Hrvatski

Bravi for Dubrovnik on a Rock of Music at the last festival concert at the Rector’s Palace

Date created: 23.08.2022.

The unique music programme Dubrovnik on a Rock of Music, supported by the Caboga Stiftung foundation, gathered outstanding Dubrovnik musicians with soloists Đive Franetović Kušelj on the flute and mezzo-soprano Dubravka Šeparović Mušović, all under the baton of Tomislav Fačini, last night, 22 August at the last festival concert of the season in the Rector’s Palace Atrium, deservedly received with delighted shouts of “Bravi!”

For the fourth year in a row, Dubrovnik on a Rock of Music enriches the Dubrovnik Summer Festival music programme with its original concept that uncompromisingly brings together great Dubrovnik musicians and exciting programmes, not only presenting local artists but also proving the vitality of the local music scene. The unique programme of this summer's edition of the Rock of Music thus brought, with the unusual accompaniment of a siren, the peculiar work Kammermusik 1 by one of the most important German composers of the 20th century, Paul Hindemith, who consciously chose odd instruments and expressive techniques in order to achieve a grotesque effect. Peter Osghian's Suite concertante became a permanent part of the flautist repertoire and teaching programmes shortly after its premiere (in Belgrade in 1956, with the Dubrovnik premiere held in October 1959), so it was included in last night's repertoire as well. The combination of classical harmonies and contemporary emotion that adorns this composition, the award-winning flautist and last night's soloist Đive Franetović Kušelj performed masterfully, coaxing out with ease all the fullness of tone and clarity of sound from her instrument, and the enthusiastic audience who shouted excitedly "Brava!" Ravel's Mother Goose, a piece originally written for the children of the singer Ida Godebska, in the maestro's arrangement enchanted the Rector’s Palace with its fairy-tale notes, while the audience was led on a journey through Spain by Manuel de Falla's Seven Spanish Folk Songs, also inspired by Godebska. These two works are also connected by maestro Tomislav Fačini, who arranged the orchestration for de Falla as well, and whose confident and nimble conducting surely guided this musical evening. With the Seven Spanish Folk Songs, a kind of musical arc was completed, starting with early Spanish music, which opened the musical programme of the 73rd Dubrovnik Summer Festival, and which now finally sailed into the 20th century also with Spanish melodies. These traditional Iberian songs of different moods were vividly presented by the national opera champion and this year's winner of the Vladimir Nazor Award, mezzo-soprano Dubravka Šeparović Mušović, whose fastidious performance and dazzling bravura also earned thunderous applause and cheers from the audience, who at the end of the evening repeatedly invited all the musicians to bow.

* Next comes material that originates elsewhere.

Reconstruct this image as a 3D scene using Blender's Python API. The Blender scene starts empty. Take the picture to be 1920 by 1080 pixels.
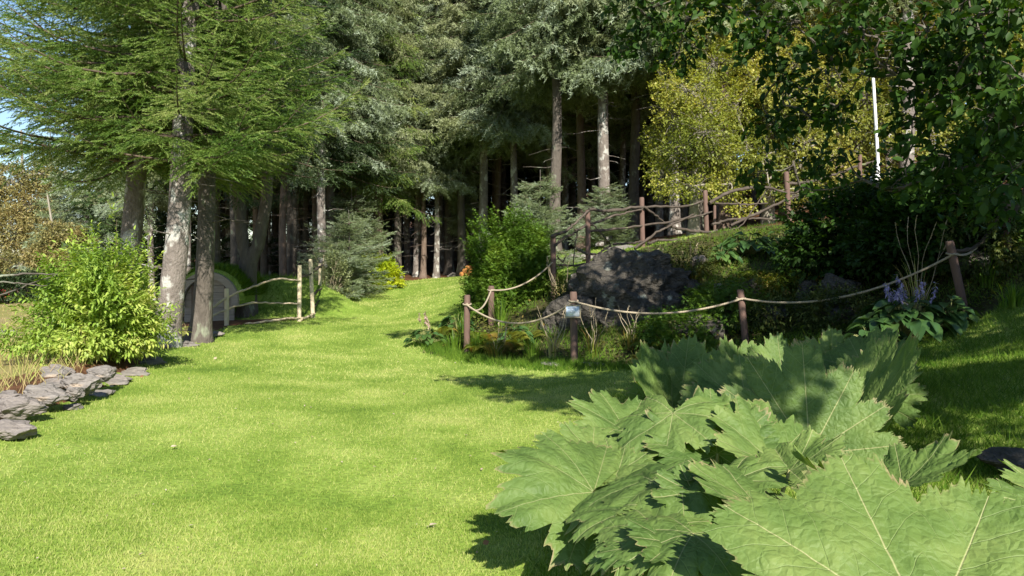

The artistic rock on which all the artistic and cultural treasures of Dubrovnik rest was this time presented alongside the soloists by the sovereign and tirelessly virtuoso members of the ensemble: pianist Ivan Violić, violinists Mirabai Weismehl and Lorena Milina, violist Lidija Martinović, cellist Vanda Đanić, double bassist Denis Ajduković, flutist Nikolina Pervitić, trumpeter Ivan Kušelj, hornist Toni Kursar, bassoonist Matija Novaković, clarinettist Stijepo Medo, saxophonist Lovro Merčep, harpist Veronika Ćiković, accordionist Stjepan Vuger and percussionist Karmen Pervitić.

The 73rd Dubrovnik Summer Festival music programme will be rounded off on Thursday, 25 August at 10.00 p.m. in front of the Cathedral by the grand Opera Gala, on which the Croatian Radio and Television Symphony Orchestra, conducted by mo. Ivan Repušić, soprano Adela Zaharia and young tenor Filip Filipović will be performing.